## Source material
........

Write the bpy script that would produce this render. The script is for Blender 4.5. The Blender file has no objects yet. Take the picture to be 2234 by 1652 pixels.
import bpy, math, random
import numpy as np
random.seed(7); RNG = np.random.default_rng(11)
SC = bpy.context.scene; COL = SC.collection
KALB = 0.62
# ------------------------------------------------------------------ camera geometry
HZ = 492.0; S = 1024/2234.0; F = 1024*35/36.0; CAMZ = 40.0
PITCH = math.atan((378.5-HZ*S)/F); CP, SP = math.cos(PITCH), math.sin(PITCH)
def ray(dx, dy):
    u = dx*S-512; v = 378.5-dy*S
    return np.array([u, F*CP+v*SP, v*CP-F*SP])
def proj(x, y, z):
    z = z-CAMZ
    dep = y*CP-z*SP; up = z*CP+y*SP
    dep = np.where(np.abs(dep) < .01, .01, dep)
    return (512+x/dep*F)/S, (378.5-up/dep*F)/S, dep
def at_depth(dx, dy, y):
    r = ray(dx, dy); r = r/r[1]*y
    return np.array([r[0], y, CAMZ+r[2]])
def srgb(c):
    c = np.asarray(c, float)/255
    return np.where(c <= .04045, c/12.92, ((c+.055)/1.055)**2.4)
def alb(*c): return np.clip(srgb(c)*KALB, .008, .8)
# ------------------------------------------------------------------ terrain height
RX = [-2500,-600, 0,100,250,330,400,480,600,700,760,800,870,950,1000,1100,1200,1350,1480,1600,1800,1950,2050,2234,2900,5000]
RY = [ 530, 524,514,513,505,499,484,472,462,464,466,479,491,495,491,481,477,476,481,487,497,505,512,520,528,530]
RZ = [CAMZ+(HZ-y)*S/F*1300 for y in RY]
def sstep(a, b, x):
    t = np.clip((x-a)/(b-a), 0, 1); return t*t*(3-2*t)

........

Type out the whole listing above again, exactly as it stands.

Write the bpy script that would produce this render. The script is for Blender 4.5. The Blender file has no objects yet. Take the picture to be 2234 by 1652 pixels.
import bpy, math, random
import numpy as np
random.seed(7); RNG = np.random.default_rng(11)
SC = bpy.context.scene; COL = SC.collection
KALB = 0.62
# ------------------------------------------------------------------ camera geometry
HZ = 492.0; S = 1024/2234.0; F = 1024*35/36.0; CAMZ = 40.0
PITCH = math.atan((378.5-HZ*S)/F); CP, SP = math.cos(PITCH), math.sin(PITCH)
def ray(dx, dy):
    u = dx*S-512; v = 378.5-dy*S
    return np.array([u, F*CP+v*SP, v*CP-F*SP])
def proj(x, y, z):
    z = z-CAMZ
    dep = y*CP-z*SP; up = z*CP+y*SP
    dep = np.where(np.abs(dep) < .01, .01, dep)
    return (512+x/dep*F)/S, (378.5-up/dep*F)/S, dep
def at_depth(dx, dy, y):
    r = ray(dx, dy); r = r/r[1]*y
    return np.array([r[0], y, CAMZ+r[2]])
def srgb(c):
    c = np.asarray(c, float)/255
    return np.where(c <= .04045, c/12.92, ((c+.055)/1.055)**2.4)
def alb(*c): return np.clip(srgb(c)*KALB, .008, .8)
# ------------------------------------------------------------------ terrain height
RX = [-2500,-600, 0,100,250,330,400,480,600,700,760,800,870,950,1000,1100,1200,1350,1480,1600,1800,1950,2050,2234,2900,5000]
RY = [ 530, 524,514,513,505,499,484,472,462,464,466,479,491,495,491,481,477,476,481,487,497,505,512,520,528,530]
RZ = [CAMZ+(HZ-y)*S/F*1300 for y in RY]
def sstep(a, b, x):
    t = np.clip((x-a)/(b-a), 0, 1); return t*t*(3-2*t)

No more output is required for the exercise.